Now at the beginning of the new calendar year, it might be good to remind ourselves that the Christmas season is twelve days long, as the old song says: twelve days between Christmas and Epiphany, twelve days to ponder the mystery of the Word becoming flesh and dwelling with us. If you stop and think about it, that means that every year begins…and ends…with Christmas.

I kind of like that thought. God being born into our world bookends all our cycles of time. Perhaps it allows us both to look back on an old year and ahead to a new one with confidence that God will Always be With Us. Our “time” is always filled with a mixture of joy and sorrow. 2016 was no exception to that. For some, the year marked tragedy, grief for loved ones, or deep disappointment. For others, it brought the birth of a child, a graduation or the beginning of a new career.

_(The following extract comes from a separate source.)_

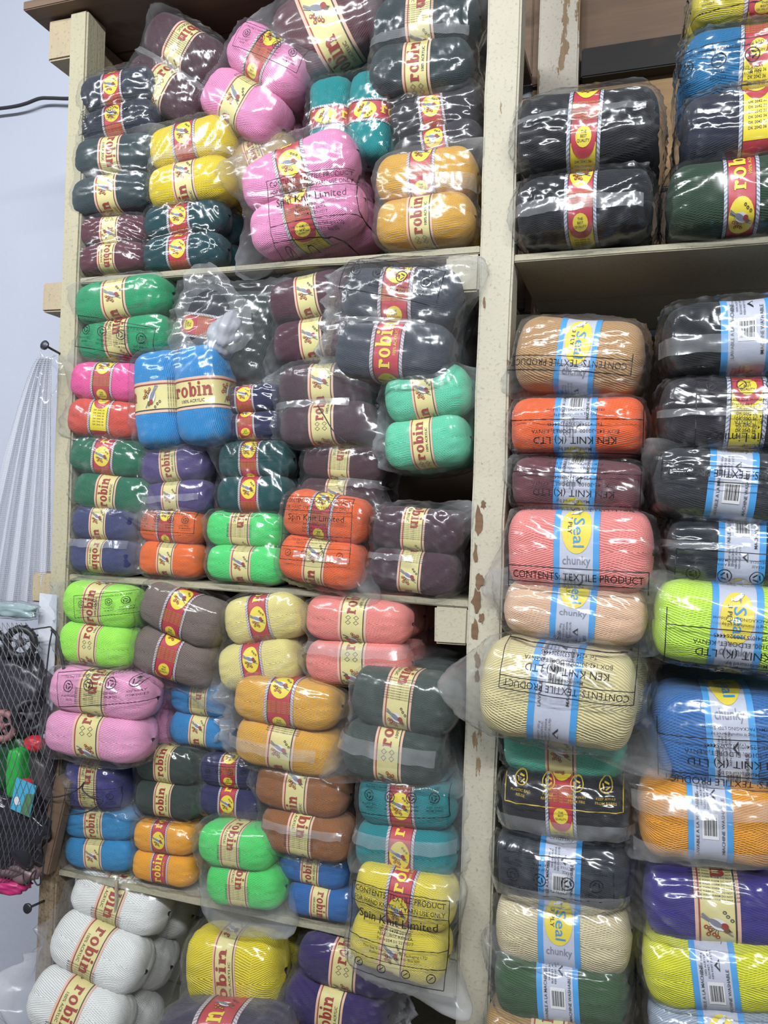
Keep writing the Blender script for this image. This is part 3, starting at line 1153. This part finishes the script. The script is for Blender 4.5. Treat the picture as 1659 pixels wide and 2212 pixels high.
pack('plum brown yarn pack above the printed orange pack', 742, 1036, 180, 140, 5, '46242e', [('Y', -135), ('Y', -75)], .02, slack=.5, ears=((1, -1, .04),), film=FILM, strip=((.05, .016, .1, 1),))
pack('dull indigo blue yarn pack in corner on second shelf board', 224, 1168, 140, 140, None, '38406e', [('Y', -60), ('Y', 180)], -.005, slack=.4, ears=((-1, 0, .03), (1, 0, .02)), strip=((.0, .016, -1, 1),))
pack('small orange yarn pack on second shelf board between indigo and green', 378, 1180, 140, 140, 4, 'ee6a22', [('R', 45), ('Y', -75)], .005, slack=.4, prints=(('recycle', 0, .6, .9, 0),), film=FILM)
pack('bright apple green yarn pack on second shelf board between two orange packs', 538, 1184, 180, 148, 3, '4fdc74', [('Y', -135), ('Y', -75)], -.005, slack=.3, xoff=(-.02, .03), ears=((-1, 0, .015),))
pack('orange yarn pack with large black bag print on second shelf board', 703, 1182, 190, 190, 8, 'f0662a', [('R', 45), ('Y', -60)], -.03, slack=.5, rough=1.2, prints=(('spin', -.02, .35, .82, 4),), ears=((1, -1, .035),), strip=((-.3, .012, -.4, .8),))
pack('dark aubergine yarn pack at end of second shelf board by middle post', 903, 1190, 200, 175, 4, '42222f', [('Y', -135), ('Y', -90)], -.01, slack=.5, ears=((1, 1, .025), (-1, -1, .02)), film=FILM, strip=((-.1, .012, -1, .1),))
# --- lower compartment
pack('fluorescent lime yarn pack at top corner of lower compartment by outer post', 224, 1347, 165, 170, 9, 'a2f04e', [('Y', 0), ('Y', 60)], -.035, slack=.5, ears=((-1, 0, .05),), prints=(('recycle', .35, .55, .75, 12),), film=FILM)
pack('taupe grey yarn pack with red bands next to lime pack', 395, 1370, 185, 190, 19, '7a6a62', [('R', 45), ('R', 60)], -.01, film=FILM_S, slack=.7, rough=1.6, ears=((1, -1, .045),))
pack('pale butter yellow yarn pack with round emblems left of salmon pack', 572, 1382, 180, 190, -8, 'e8d987', [('R', 0), ('R', 15)], .0, xoff=(.1, -.06), slack=.5, ears=((-1, -1, .03),), film=FILM)
pack('salmon pink yarn pack directly under second shelf board', 778, 1382, 232, 180, 4, 'f58a80', [('Y', 60), ('Y', 75)], -.01, slack=.35, film=FILM, deep=3, strip=((-.02, .022, -.9, .95),), ears=((-1, 0, .03),))
pack('light pink yarn pack bulging over outer post with frame print on top', 226, 1538, 225, 185, 9, 'f0a0c8', [('Y', -135), ('Y', 75)], -.05, slack=.6, ears=((-1, -1, .03), (-1, 0, .03)), prints=(('recycle', .25, .68, .85, 10),), film=FILM)
pack('azure blue yarn pack wedged between pink pack and gold pack', 447, 1540, 150, 135, 6, '2084c2', [('Y', -135), ('Y', -60)], .02, slack=.4, ears=((-1, 1, .02),), film=FILM)
pack('mustard gold yarn pack with red band above brown pack', 626, 1560, 232, 190, 9, 'e0a640', [('R', 45), ('Y', -75)], -.03, slack=.6, ears=((-1, 0, .04), (1, 0, .01)), film=FILM, strip=((-.35, .022, -1, .7),))
pack('large bottle green yarn pack in pointed loose bag by middle post', 866, 1562, 235, 235, 10, '2f4038', [('Y', -105), ('Y', 60)], -.04, slack=.6, ears=((-1, -1, .05), (1, -1, .03)), film=FILM_H, strip=((-.22, .028, -1, .8),), xoff=(.04, -.02), deep=3)
pack('indigo yarn pack with plain yellow band under light pink pack', 217, 1682, 135, 120, 5, '33307a', [('Y', -135)], .0, rows=1, slack=.5, bw=1.1, prints=(('recycle', .3, -.4, .8, 0),), ears=((1, -1, .03),))
pack('dark grey green yarn pack with two matching word bands', 375, 1682, 145, 145, 7, '2f3d36', [('Y', 15), ('Y', 0)], .01, slack=.4, film=FILM_S, rough=1.4, ears=((1, 0, .02),))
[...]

When Christmas both begins and ends our years, it helps us to see that God is enfleshed with us in every one of those times. 1 Thessalonians 5:18 says, “give thanks in all circumstances, for this is the will of God in Christ Jesus for you.” That seems virtually impossible to do. How can we give thanks in difficult times? That’s when it seems God is farther away than ever!

For me, it has been helpful to remember that little word “in”. Give thanks IN all circumstances, not “for” all circumstances. The will of God is that were recognize Christ present in all things, even those things that grieve God as much as they do us. When accidents happen, when grief strikes, when disappointment or stress or anxiety rob us of joy, we can still give thanks. Not for the thing itself but rather for the promise that God Is With Us in the middle of it.

Christmas, and the seasons of the church year that follow, confess that the presence of God is more than just an idea or a story. It is real flesh and blood as the love of God lives within us through faith. When tragedy strikes or when joy needs sharing, there are real bodies to hug, real hands to hold, real words we hear spoken.

That changes things. That gives us hope and motivates us in this new year to live with a renewed sense of courage. We have real issues to grapple with. The planet continues to warm. Wars and violence continue to wreak havoc. Our politics continue to divide and misdirect. The vulnerable continue to be at risk. The confession of a people who follow a flesh and blood savior is that God cares about all of those things. The goal is not to escape this reality but to transform it! In all the many ways that will be happening this year at Saint Michael, I do give thanks and praise! May God help us to know, and to proclaim, that Christmas message this whole year long.